You think you can insulate yourself from all the landmines. No, it most likely will affect you. It most definitely will affect your neighbors and your family - and that means it will affect you.

TimothyPMadden wrote:
It costs at least a billion dollars to loan a billion dollars, and the lender walks away from the transaction a billion dollars poorer in terms of immediate purchasing power, because now the borrower has it, and the lender does not. A lender incurs a net depletion of its existing money assets by making a loan. It costs at least nothing to advance a billion dollars of credit, and the creditor walks away from the transaction a billion dollars richer than the instant before, because now they own the debtor’s security, plus the debtor owes them a billion dollars that the creditor did not even possess the instant before. A creditor obtains a net increase in its money assets by making an advance of credit. A billion dollar loan instantly costs a lender a billion dollars. A billion dollar advance instantly advances or gains a creditor a billion dollars.

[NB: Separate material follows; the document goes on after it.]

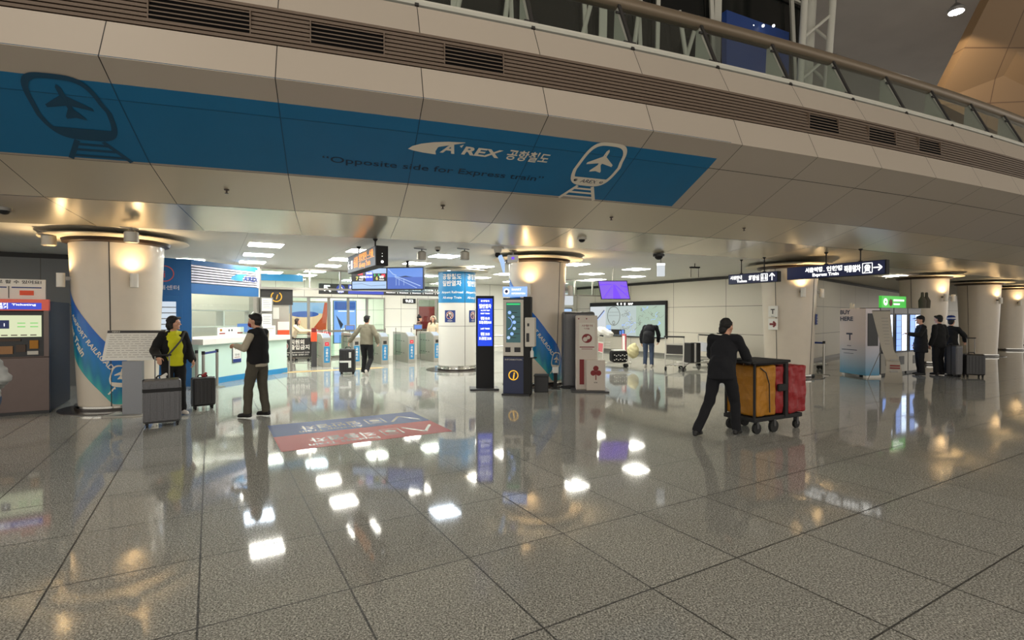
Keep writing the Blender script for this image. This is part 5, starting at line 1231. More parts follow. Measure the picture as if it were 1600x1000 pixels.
for x in (0, .85, 1.67): b = MB(); b.box(x, x+.035, 0, .35, 0, 1.8); b.build('upright', 'white', t)
t = thing('blue_box', 'small light blue box inside the booth window', 'box', (-7.25, 13.9, 1.10), R(65)); b = MB(); b.box(0, .34, 0, .2, .12, .34); b.build('box', 'screen_sky', t); b = MB(); b.box(0.05, .3, .05, .15, 0, .12); b.build('stand', 'paper', t)
t = thing('acrylic_screen', 'clear rounded acrylic shield standing on the counter', 'screen', (-6.98, 13.95, 1.10), R(72))
b = MB(); 
pl = [(-.16, 0), (-.18, .3), (-.14, .55), (0, .66), (.14, .55), (.18, .3), (.16, 0)]
b.prism(pl, lambda x, z, d: (x, d, z), .008); b.build('shield', 'glass', t); b = MB(); b.tube([(x, 0, z) for x, z in pl], .008, 6); b.build('rim', 'steel', t, True)
for i, (px_, zz, nm) in enumerate(((0, 1.98-.12, 'top'), (0, 1.48, 'middle'))):
    t = thing('notice', 'white framed notice beside the booth window, %s one' % nm, 'sign', (-7.0, 14.42, zz-.1-.06*i), R(70)); b = MB(); b.box(0, .42, 0, .03, 0, .42); b.build('frame', 'grey_metal', t); b = MB(); b.box(.03, .39, -.004, 0, .03, .39); b.build('paper', 'paper', t)
    b = MB()
    for k in range(5): line2(b, front(-.006), [(.07, .32-k*.05), (.35-.04*(k % 2), .32-k*.05)], .010)
    b.build('print', 'grey_metal', t)
t = thing('pillar', 'narrow grey steel pillar between the booth window and the amber i sign', 'pillar', (-7.05, 14.4, 0), R(70)); b = MB(); b.box(-.05, .55, .04, .30, 0, 2.18); b.build('casing', 'gate_steel', t)
t = thing('counter_sign', 'white paper sign standing on the counter before the man in the vest', 'sign', (-6.9, 14.35, 1.10), R(68)); b = MB(); b.box(0, .42, 0, .02, 0, .28); b.build('board', 'paper', t); b = MB(); line2(b, front(-.003), [(.05, .2), (.37, .2)], .015); line2(b, front(-.003), [(.05, .13), (.3, .13)], .01); b.build('print', 'grey_metal', t)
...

Great point. Lenders give up cash and opportunity when they lend. Creditors gain access to whatever is securing the credit right from the get-go. It's a system of slavery, but subtle enough that most miss it for what it is. Perhaps we'll all rue the day the world of credit collapses because then the powers that be will simply revert back to more obvious forms of slavery. After all, the point of the game is to get someone else to do your work for you, is it not? At least in the hierarchical game of social construction that we've all been practicing since the advent of agriculture. There are other ways, of course. And this is the idea that is trying to birth itself here in the waning days of cheap free energy. At any rate, great point on the difference between lenders and creditors.